**Given records**
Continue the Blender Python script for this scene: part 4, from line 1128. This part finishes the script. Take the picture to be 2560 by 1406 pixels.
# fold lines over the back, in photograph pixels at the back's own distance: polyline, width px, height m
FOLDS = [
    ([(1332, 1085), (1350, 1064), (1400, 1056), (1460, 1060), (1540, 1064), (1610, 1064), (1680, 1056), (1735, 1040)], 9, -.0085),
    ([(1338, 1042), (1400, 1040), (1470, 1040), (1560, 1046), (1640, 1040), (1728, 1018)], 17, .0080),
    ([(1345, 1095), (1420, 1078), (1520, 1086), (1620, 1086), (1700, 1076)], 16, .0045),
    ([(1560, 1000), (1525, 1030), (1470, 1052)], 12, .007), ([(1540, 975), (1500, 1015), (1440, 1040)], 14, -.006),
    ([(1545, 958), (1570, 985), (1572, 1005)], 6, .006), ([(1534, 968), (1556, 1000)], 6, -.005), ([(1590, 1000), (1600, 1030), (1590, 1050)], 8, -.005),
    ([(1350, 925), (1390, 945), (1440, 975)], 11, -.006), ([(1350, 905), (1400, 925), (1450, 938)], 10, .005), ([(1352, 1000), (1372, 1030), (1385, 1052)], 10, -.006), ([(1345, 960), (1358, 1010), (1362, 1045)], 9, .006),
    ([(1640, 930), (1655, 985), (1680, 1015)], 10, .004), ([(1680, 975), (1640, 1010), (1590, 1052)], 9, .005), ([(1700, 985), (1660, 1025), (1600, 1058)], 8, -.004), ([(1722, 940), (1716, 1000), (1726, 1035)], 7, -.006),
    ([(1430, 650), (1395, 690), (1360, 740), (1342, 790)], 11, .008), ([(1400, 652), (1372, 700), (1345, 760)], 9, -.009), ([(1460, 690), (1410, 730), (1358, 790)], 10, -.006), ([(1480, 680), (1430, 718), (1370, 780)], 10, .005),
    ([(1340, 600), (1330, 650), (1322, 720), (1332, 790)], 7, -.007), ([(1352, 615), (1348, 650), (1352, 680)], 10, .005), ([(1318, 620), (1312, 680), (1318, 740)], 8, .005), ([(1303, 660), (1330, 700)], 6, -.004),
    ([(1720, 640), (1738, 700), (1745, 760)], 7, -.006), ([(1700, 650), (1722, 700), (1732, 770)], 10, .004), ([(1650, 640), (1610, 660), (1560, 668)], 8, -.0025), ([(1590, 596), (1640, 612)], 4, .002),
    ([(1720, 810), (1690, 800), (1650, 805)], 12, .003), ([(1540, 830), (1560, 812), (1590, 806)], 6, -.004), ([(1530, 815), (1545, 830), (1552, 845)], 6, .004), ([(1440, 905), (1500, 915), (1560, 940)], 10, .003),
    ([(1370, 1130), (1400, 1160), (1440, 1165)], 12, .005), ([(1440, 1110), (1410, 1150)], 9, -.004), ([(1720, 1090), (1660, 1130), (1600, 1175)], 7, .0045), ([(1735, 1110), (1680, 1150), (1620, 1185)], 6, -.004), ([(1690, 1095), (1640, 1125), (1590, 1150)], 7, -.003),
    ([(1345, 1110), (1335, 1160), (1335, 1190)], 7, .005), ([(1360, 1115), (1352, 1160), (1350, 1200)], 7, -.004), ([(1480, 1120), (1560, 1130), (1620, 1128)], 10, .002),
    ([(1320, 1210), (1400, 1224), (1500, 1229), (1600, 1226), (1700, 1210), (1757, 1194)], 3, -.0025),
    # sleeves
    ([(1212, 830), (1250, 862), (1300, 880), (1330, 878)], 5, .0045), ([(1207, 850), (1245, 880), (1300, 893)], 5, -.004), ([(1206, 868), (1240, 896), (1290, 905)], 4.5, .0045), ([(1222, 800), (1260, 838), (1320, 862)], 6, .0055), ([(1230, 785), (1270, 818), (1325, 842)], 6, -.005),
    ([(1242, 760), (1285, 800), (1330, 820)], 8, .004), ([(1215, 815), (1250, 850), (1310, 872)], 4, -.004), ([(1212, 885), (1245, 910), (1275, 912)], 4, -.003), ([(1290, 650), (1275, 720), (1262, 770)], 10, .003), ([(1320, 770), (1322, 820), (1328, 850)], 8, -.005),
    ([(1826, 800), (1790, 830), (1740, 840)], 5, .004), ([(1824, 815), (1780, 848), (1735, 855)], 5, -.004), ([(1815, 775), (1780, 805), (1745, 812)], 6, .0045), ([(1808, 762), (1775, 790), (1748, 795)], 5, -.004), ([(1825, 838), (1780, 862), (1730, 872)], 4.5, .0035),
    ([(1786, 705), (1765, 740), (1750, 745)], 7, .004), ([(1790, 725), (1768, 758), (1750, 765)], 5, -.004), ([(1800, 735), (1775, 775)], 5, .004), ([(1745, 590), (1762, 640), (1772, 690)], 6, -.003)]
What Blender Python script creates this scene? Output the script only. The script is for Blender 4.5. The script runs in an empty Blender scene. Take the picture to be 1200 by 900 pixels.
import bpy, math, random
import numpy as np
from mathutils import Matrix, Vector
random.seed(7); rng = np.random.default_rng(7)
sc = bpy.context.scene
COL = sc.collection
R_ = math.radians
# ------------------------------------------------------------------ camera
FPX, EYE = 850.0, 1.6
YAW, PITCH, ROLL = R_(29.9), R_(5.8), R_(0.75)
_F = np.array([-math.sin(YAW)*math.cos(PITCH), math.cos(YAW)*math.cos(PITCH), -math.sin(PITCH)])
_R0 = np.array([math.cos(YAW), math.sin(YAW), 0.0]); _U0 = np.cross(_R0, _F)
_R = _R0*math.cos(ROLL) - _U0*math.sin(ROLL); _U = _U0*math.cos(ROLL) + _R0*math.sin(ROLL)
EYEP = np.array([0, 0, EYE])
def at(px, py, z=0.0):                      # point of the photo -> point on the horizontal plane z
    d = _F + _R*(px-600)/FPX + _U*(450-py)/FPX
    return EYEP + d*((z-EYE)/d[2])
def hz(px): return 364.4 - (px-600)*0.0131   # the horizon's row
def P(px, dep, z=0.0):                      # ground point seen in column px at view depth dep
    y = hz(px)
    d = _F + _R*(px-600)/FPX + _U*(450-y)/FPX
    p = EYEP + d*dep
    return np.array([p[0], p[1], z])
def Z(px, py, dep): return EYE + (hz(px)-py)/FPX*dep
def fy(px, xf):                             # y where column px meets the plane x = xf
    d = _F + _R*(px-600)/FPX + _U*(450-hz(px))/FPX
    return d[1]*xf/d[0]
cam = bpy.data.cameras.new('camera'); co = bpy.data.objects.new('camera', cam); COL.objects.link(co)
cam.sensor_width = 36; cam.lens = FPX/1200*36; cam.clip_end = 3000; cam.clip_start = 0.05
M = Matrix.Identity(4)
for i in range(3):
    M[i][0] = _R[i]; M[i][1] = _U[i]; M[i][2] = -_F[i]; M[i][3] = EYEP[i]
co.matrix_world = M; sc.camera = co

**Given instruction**
Identify and copy the lines holding the word "from".

**Response to this task**
Continue the Blender Python script for this scene: part 4, from line 1128. This part finishes the script. Take the picture to be 2560 by 1406 pixels.
from mathutils import Matrix, Vector